Sunday, December 24, 2017

2017 Winter December 24 Sunday


32 degrees this morning (feels like 23 degrees, foggy),Walk 34:52 minutes

Light fog this morning, actually had a mist of water on me when I got back.  Wasn’t sure about walking but decided to go ahead.  Definitely cold outside, at least to me.  I was dressed for it, so didn’t feel it are than the first few minutes.  Actually was sweating before I got done, although I guess I always am.

Pace was 9 seconds slower than my goal.  I have generally resigned myself to maintaining my current goal (rather than making it shorter).  What will be, will be.  

I am actually glad I have a goal I actively monitor.  At least I meet or exceed it occasionally and almost always am close to my goal.

Other aspects of my life aren’t as easy to set (and monitor) goals for.  While I have goals for my weight etc., I am not near as close to my goal as I feel I should be.

Goals certainly change as we progress through life, although I think I have  lot more similar goals than I expected when I was younger.  

Christmas weekend continues.  It isn’t even half over yet (the 4 day weekend), which is good.  

Christmas started with the “Christmas Eve” Breakfast (actually on Saturday this year), where I immediately broke all my goals for eating better, but I”ll just get back on track!  

We took back Aliene’s “scooter” for her foot yesterday.  I don’t think she used it quite as much as she thought she might, but it still came in handy when she needed it. (She rode it “side saddle” mostly, since she felt too unstable on it.)    I tried it enough to know what she felt and I’m just hope I never need it!

Reading a book about aging, which has some interesting thoughts.  The author mentions it is more of a “process” than anything else.  

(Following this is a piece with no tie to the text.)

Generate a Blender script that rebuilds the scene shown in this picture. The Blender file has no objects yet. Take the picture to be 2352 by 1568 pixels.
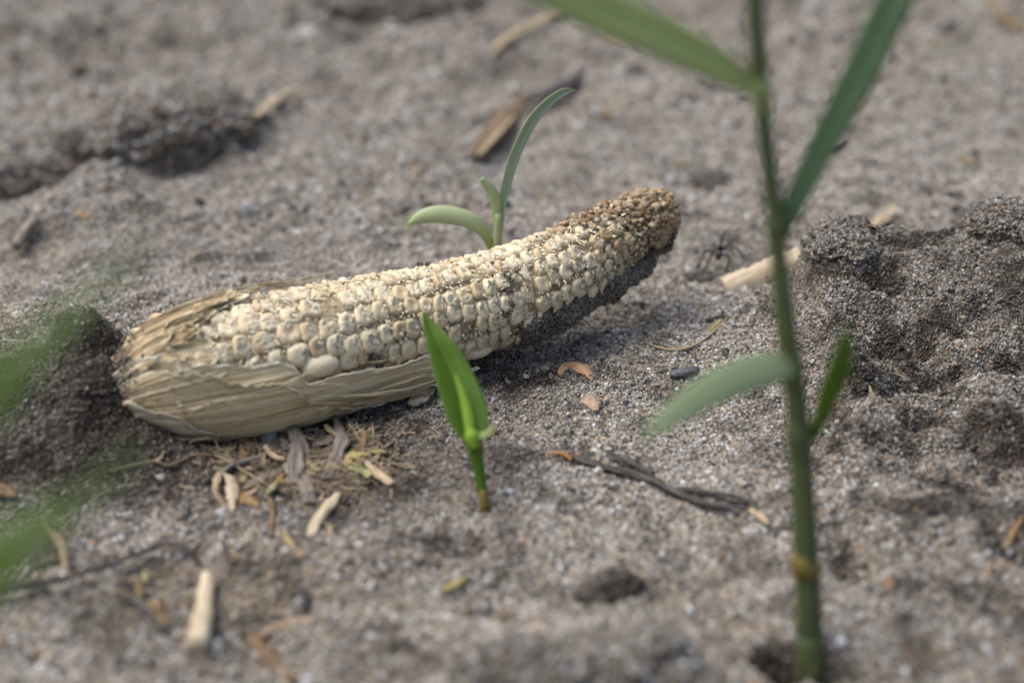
import bpy, math, random
import numpy as np
from mathutils import Vector, Euler
random.seed(7); rng = np.random.default_rng(7)
sc = bpy.context.scene
# ------------------------------------------------------------------ camera
PITCH = math.radians(28); DC = .45
CAM = np.array([0, -DC*math.cos(PITCH), DC*math.sin(PITCH)])
FW = np.array([0, math.cos(PITCH), -math.sin(PITCH)]); UP = np.array([0, math.sin(PITCH), math.cos(PITCH)]); RT = np.array([1., 0, 0])
cd = bpy.data.cameras.new('camera'); cam = bpy.data.objects.new('camera', cd); sc.collection.objects.link(cam)
cam.location = CAM; cam.rotation_euler = (math.pi/2-PITCH, 0, 0)
cd.lens = 50; cd.sensor_width = 36; cd.clip_start = .005; cd.clip_end = 60
cd.dof.use_dof = True; cd.dof.focus_distance = .425; cd.dof.aperture_fstop = 5.0; cd.dof.aperture_blades = 0
sc.camera = cam
# ------------------------------------------------------------------ light
SUN_EL = math.radians(60); SUN_AZ = math.radians(-74)        # azimuth from +Y (behind the ear) towards +X
w = bpy.data.worlds.new('World'); sc.world = w; w.use_nodes = True
nt = w.node_tree; bg = nt.nodes['Background']; sky = nt.nodes.new('ShaderNodeTexSky')
sky.sky_type = 'NISHITA'; sky.sun_disc = False; sky.sun_elevation = SUN_EL; sky.sun_rotation = SUN_AZ
sky.air_density = 1.0; sky.dust_density = 4.0; sky.ozone_density = 1.0
hs = nt.nodes.new('ShaderNodeHueSaturation'); hs.inputs['Saturation'].default_value = .8      # thin high cloud
nt.links.new(sky.outputs[0], hs.inputs['Color']); nt.links.new(hs.outputs[0], bg.inputs[0]); bg.inputs[1].default_value = .085
sd = bpy.data.lights.new('sun', 'SUN'); sd.energy = 1.55; sd.angle = math.radians(46); sd.color = (1, .95, .87)
so = bpy.data.objects.new('sun', sd); sc.collection.objects.link(so)
sdir = Vector((math.sin(SUN_AZ)*math.cos(SUN_EL), math.cos(SUN_AZ)*math.cos(SUN_EL), math.sin(SUN_EL)))
so.rotation_euler = sdir.to_track_quat('Z', 'Y').to_euler(); so.location = sdir*2
sc.view_settings.view_transform = 'Standard'; sc.view_settings.look = 'None'; sc.view_settings.gamma = 1
sc.view_settings.use_curve_mapping = False; sc.view_settings.exposure = 1.14
sc.cycles.max_bounces = 5; sc.cycles.diffuse_bounces = 3; sc.cycles.glossy_bounces = 2; sc.cycles.transmission_bounces = 3
sc.cycles.caustics_reflective = False; sc.cycles.caustics_refractive = False

# ------------------------------------------------------------------ geometry helpers
K = .72/2352                                                 # photo measured on a 2352 px wide copy
def ray(u, v): return FW + RT*(u-1176)*K - UP*(v-784)*K
def at(u, v, z=0.):
    d = ray(u, v); return CAM + d*((z-CAM[2])/d[2])
def atd(u, v, dep): return CAM + ray(u, v)*dep
def aty(u, v, y):
    d = ray(u, v); return CAM + d*((y-CAM[1])/d[1])
def proj(p):
    q = np.asarray(p)-CAM; d = q@FW
    return 1176+(q@RT)/d/K, 784-(q@UP)/d/K, d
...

He had the same feeling I have sometime, thinking someone is “old” and then realizing they are younger than I am!

Somehow even the realization doesn’t make me feel any older or perceive the other person as any younger.

Maybe the main point of the book is that “acceptance” of where  we are at any point *regardless of age” or whatever is the important thing.

One beneficial aspect is knowing that  I will have some money coming in for the rest of my life, regardless of what happens, at least what happens in the normal scheme of things. 

Just saw the quote “I was  a boat stuck in a bottle, never had the chance to touch the sea” (actually a song lyric).  I’ll have to think about that one!


That’s it for now, Sunday, December 24, 2017.